Hay factores adicionales que han sembrado de escollos el confuso rumbo del presente ecuatoriano. Dos presidencias sucesivas anteriores a la de Noboa ocupan un sitial destacado en el agravamiento de su desarrollo compartido y soberano. Ellas fueron contribuyentes definitorios en romper la ruta progresista y popular iniciada por Rafael Correa.
Un mandatario atento a las necesidades ciudadanas. La primera en meter la reversa fue la del retorcido Lenín Moreno, quien, de manera confusa pero decidida, abandonó la difícil ruta independiente de su impulsor. Y, en su transcurso al frente de los asuntos nacionales, acumuló terribles deterioros adicionales en el bienestar de sus conciudadanos.
Sobresale su esfuerzo por situarse, con activa voluntad, en la égida estadunidense que se había reducido con la presidencia de Correa. La primera de las dos mencionadas como precursoras de la herencia recibida por Noboa, la del malhadado presidente Lenín Moreno, hizo hasta lo imposible, por abandonar la senda progresista ya bien aceptada por el pueblo.
Moreno llegó hasta la efectiva traición con tal de marcar su entreguista ruta –recuérdese el permitir la entrada de la policía inglesa a la embajada en Londres–. La consigna fue y es apresar, con miras a extraditar, al que fue asilado por Correa, Julian Assange, fundador de WikiLeaks. Moreno Decidió arrimarse, de nueva cuenta, a la sombra estadunidense, ansiosa por retomar su fase de hegemón continental.
Tarea lograda sin escrúpulo alguno y por compulsiva orientación personal. Lo siguió un no menos dañino, banquero de formación, Guillermo Lasso. Funesto funcionario que prefirió deshacer el Congreso antes que sujetarse al juicio político ya decretado por malversación de recursos públicos. Logró salir impune de su aventura y, ahora, dicta cátedra en una universidad de Miami, EU.
Un seguro refugio para muchos prófugos, exilados y otros tantos desterrados sudamericanos. Las elecciones anticipadas ordenadas por Lasso se desarrollaron en medio de un sangriento proceso que culminó con el asesinato de uno de sus candidatos, Fernando Villavicencio. Esto ocasionó la alteración drástica de las simpatías populares aupadas por temores.
La hasta entonces preferida de los votantes, Luisa González, afiliada correísta, sufrió las consecuencias de ese golpe criminal. Y, a la vez, auxilió al emergente Noboa. Este joven ofrecía desde la derecha mano dura contra la desatada delincuencia. La posterior declaratoria de estado de sitio no es más que una indeseada consecuencia impregnada de tintes calderonistas.

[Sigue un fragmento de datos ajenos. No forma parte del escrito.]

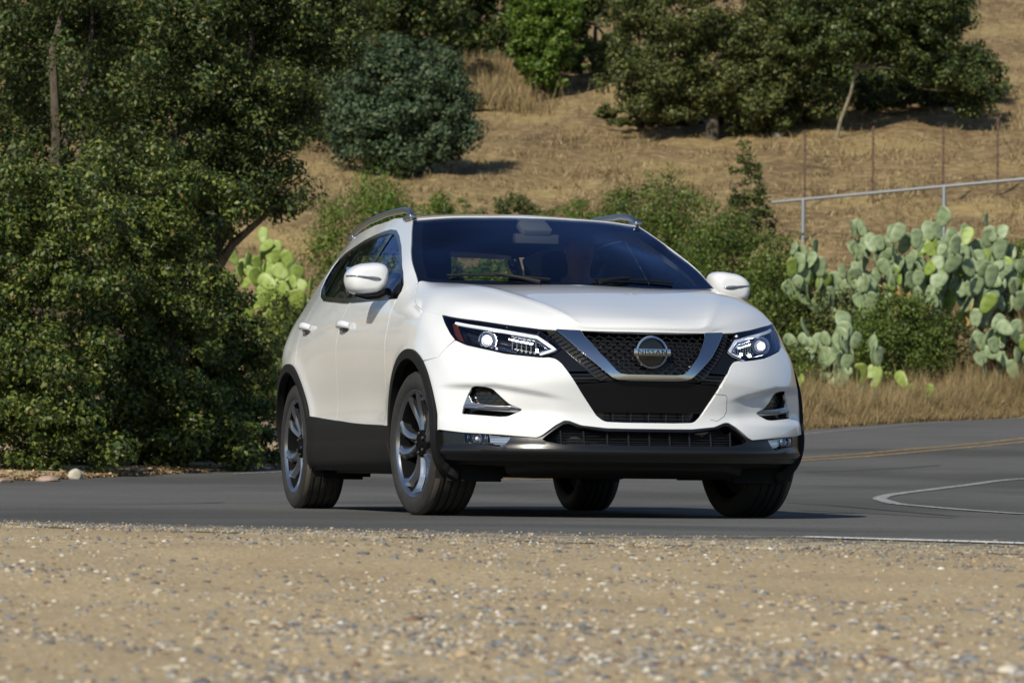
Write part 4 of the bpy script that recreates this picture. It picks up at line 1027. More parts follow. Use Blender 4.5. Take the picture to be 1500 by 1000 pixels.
for sd in (-1,1):
    MB().lathe([(.0001,-.007),(.010,-.003),(.012,.003),(.0001,.008)],10,'x',(.060,sd*.030,.738)).build('eye',mat('eye_white',(.22,.2,.19),.3),body_,80)
    MB().lathe([(.0001,-.006),(.020,-.004),(.026,.002),(.0001,.006)],12,'y',(-.025,sd*.078,.72)).build('ear',skin_m,body_,80)
MB().box((.062,0,.668),(.010,.046,.010),bev=.004).build('mouth',mat('lips',(.35,.13,.11),.5),body_,80)
mb=MB(); V=[];F=[]
for i in range(10):
    v=i/9*1.75
    for j in range(20):
        u=2*math.pi*j/20; lim=1.75 if math.cos(u)<.25 else 1.05; vv=min(v,lim)
        V.append((-.032+.104*math.sin(vv)*math.cos(u),.084*math.sin(vv)*math.sin(u),.735+.100*math.cos(vv)))
for i in range(9):
    for j in range(20): F.append((i*20+j,i*20+(j+1)%20,(i+1)*20+(j+1)%20,(i+1)*20+j))
mesh_obj('hair',V,F,hair_m,PER)
SP_=[(0,0,.04,.155,.175),(-.04,0,.22,.145,.165),(-.07,0,.40,.135,.18),(-.07,0,.505,.085,.115),(-.055,0,.545,.062)]
SE=[(0,1),(1,2),(2,3),(3,4)]
for sd in (-1,1):
    k=len(SP_); SP_+= [(-.07,sd*.175,.47,.075),(.03,sd*.238,.28,.058),(.11,sd*.252,.20,.054),(.25,sd*.225,.295,.042)]; SE+=[(3,k),(k,k+1),(k+1,k+2),(k+2,k+3)]
skin('shirt',SP_,SE,shirt_m,PER)
# seat belt over the shoulder
MB().tube([(-.12,.20,.52),(.0,.14,.49),(.09,.02,.34),(.12,-.12,.14)],.024,6,True,.2).build('seat_belt',cabin_m,CAR,loc=(dx,dy,.66))
# ------------------------------------------------------------------ gravel
def ico(sub=1):
    bm=bmesh.new(); bmesh.ops.create_icosphere(bm,subdivisions=sub,radius=1); bm.verts.index_update(); v=np.array([x.co[:] for x in bm.verts]); f=np.array([[a.index for a in x.verts] for x in bm.faces]); bm.free(); return v,f
IV,IF=ico(1)
def stones(name,n,u,v,size,m,sink=.3):
    """many small angular stones in one mesh"""
    base=C0*[1,1,0]; pos=base+HR*u[:,None]+HF*v[:,None]; pos[:,2]=gz(u,v)+gnoise(u,v)-size*sink*.3
    sc=size[:,None]*rng.uniform(.55,1.25,(n,3))*[1,1,.62]
    V=IV[None]*(1+rng.uniform(-.28,.28,(n,len(IV),1)))*sc[:,None,:]
    a=rng.uniform(0,6.28,n); c,s=np.cos(a),np.sin(a); X=V[...,0]*c[:,None]-V[...,1]*s[:,None]; Y=V[...,0]*s[:,None]+V[...,1]*c[:,None]
    V=np.stack([X,Y,V[...,2]],-1)+pos[:,None]
    return big_mesh(name,V.reshape(-1,3),(IF[None]+(np.arange(n)*len(IV))[:,None,None]).reshape(-1,3),m,np.repeat(rng.random(n),len(IF)))
def big_mesh(name,V,F,m,rnd=None,parent=None,smooth=False):
    me=bpy.data.meshes.new(name); nv,nf,k=len(V),len(F),F.shape[1]
    me.vertices.add(nv); me.vertices.foreach_set('co',V.astype(np.float32).ravel()); me.loops.add(nf*k); me.loops.foreach_set('vertex_index',F.astype(np.int32).ravel())
    me.polygons.add(nf); me.polygons.foreach_set('loop_start',np.arange(0,nf*k,k,dtype=np.int32)); me.update(calc_edges=True)
    if rnd is not None:
        at_=me.attributes.new('rnd','FLOAT','FACE'); at_.data.foreach_set('value',rnd.astype(np.float32))
    me.materials.append(m); o=bpy.data.objects.new(name,me); col.objects.link(o)
    if parent: o.parent=parent
    return o
def rnd_mat(name,cols,rough=.8,trans=0.,spec=.3,interp='LINEAR'):
    """colour picked per leaf or stone from its own random number"""
    global N,L,tc
    m=mat(name,(.5,.5,.5),rough,spec=spec); N,L=nodes(m); b=N['Principled BSDF']; a=N.new('ShaderNodeAttribute'); a.attribute_name='rnd'
    r=ramp(a.outputs['Fac'],cols); r.color_ramp.interpolation=interp; L.new(r.outputs[0],b.inputs['Base Color'])
    if trans:
        t=N.new('ShaderNodeBsdfTranslucent'); hs=N.new('ShaderNodeHueSaturation'); hs.inputs['Value'].default_value=1.25; hs.inputs['Hue'].default_value=.49; L.new(r.outputs[0],hs.inputs['Color']); L.new(hs.outputs[0],t.inputs[0]); mx=N.new('ShaderNodeMixShader'); mx.inputs[0].default_value=trans
        o=N['Material Output']; L.new(b.outputs[0],mx.inputs[1]); L.new(t.outputs[0],mx.inputs[2]); L.new(mx.outputs[0],o.inputs[0])
    return m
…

La sucesión de esos infortunados eventos permitió el comentario del presidente López Obrador. Fue una intromisión en los asuntos de ese país. Pero de ninguna manera justifica lo que sucedió después. La tensión diplomática desencadenada nada tiene que ver con los dichos del líder mexicano, sino deben contemplarse de manera independiente y con base en las decisiones del inexperto Noboa.
Declarar a la embajadora mexicana personaje indeseable es un desafortunado acto que fuerza a verlo como suceso interno de Ecuador independientemente de lo afirmado por López Obrador. Menos todavía, el posterior allanamiento policiaco de la embajada mexicana.
El rompimiento de relaciones entre México y Ecuador obedece a la transgresión de los ordenamientos diplomáticos que en otros tiempos serían incluso causal bélica. Los apoyos al presidente López Obrador y al pueblo mexicano no se han hecho esperar.
La condena a la agresiva e ilegítima acción del gobierno ecuatoriano ha sido mundial. La invasión a la embajada de este país es un hecho inusitado y contrario a los tratados diplomáticos que amerita el apelar a tribunales internacionales.